Fiscal exposure and policy trade-offs
Supporting hydrogen under gas repricing conditions implies trade-offs. Subsidies allocated to hydrogen are not available for grid reinforcement, storage or energy efficiency. Each euro spent on making blue hydrogen viable is a euro not spent on reducing gas exposure directly.
From a fiscal perspective, supporting hydrogen at current cost levels could require operating support of €1.0–1.5 per kilogram for a decade or more. For a modest industrial hydrogen programme of 100,000 tonnes per year, this translates into annual public support of €100–150 million, a significant burden for SEE budgets.
Outlook to 2030
By 2030, hydrogen in South-East Europe is likely to follow a bifurcated path. Blue hydrogen will struggle to scale beyond pilot projects unless gas prices fall structurally or receive heavy state support. Green hydrogen will advance more slowly but on firmer economic ground, particularly where linked to export corridors or niche industrial demand.

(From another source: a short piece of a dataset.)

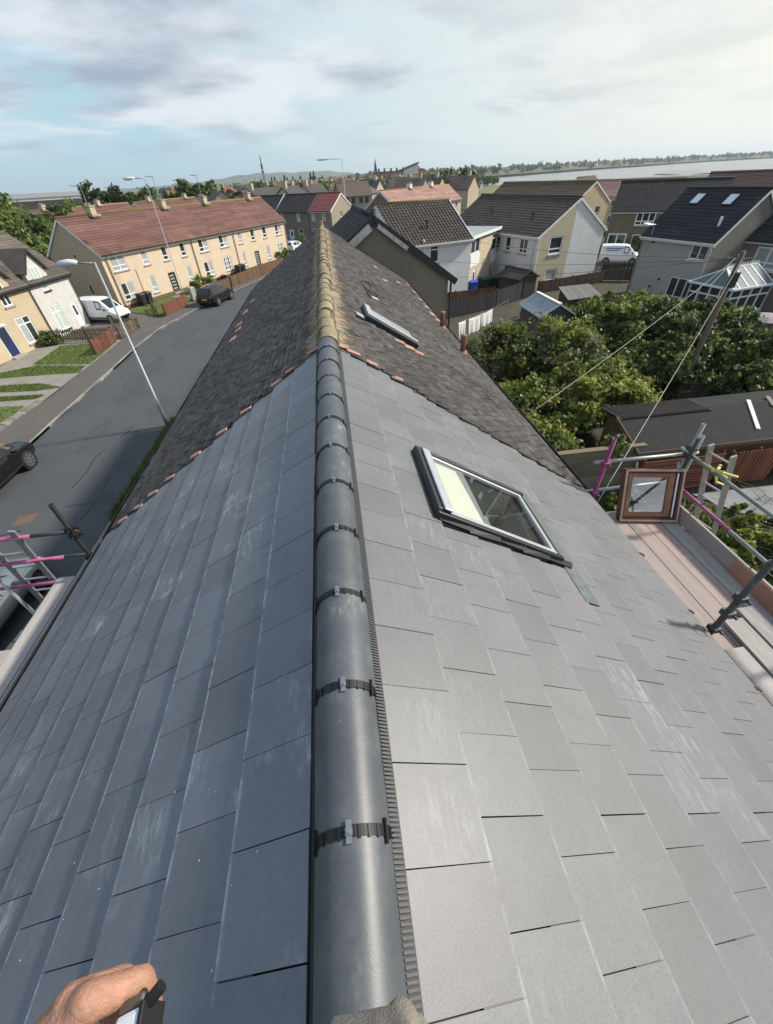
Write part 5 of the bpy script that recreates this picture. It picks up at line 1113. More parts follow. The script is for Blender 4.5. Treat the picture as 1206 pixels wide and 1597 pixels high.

Gas repricing ensures that hydrogen will not be a cheap substitute for fossil fuels in the near term. Instead, it becomes a strategic option whose deployment must be carefully targeted to avoid stranded capital.
Hydrogen as a stress test of energy realism
The repricing of gas following the exit of Russian energy influence has transformed hydrogen from a political slogan into an economic stress test. It forces South-East Europe to confront the limits of transition narratives detached from fuel economics.
Hydrogen remains part of the region’s long-term future, but its role will be narrower, more selective and more expensive than early strategies suggested. In this sense, hydrogen mirrors the broader energy transition after Russian exit: ambition constrained by reality, and success dependent on sequencing rather than speed.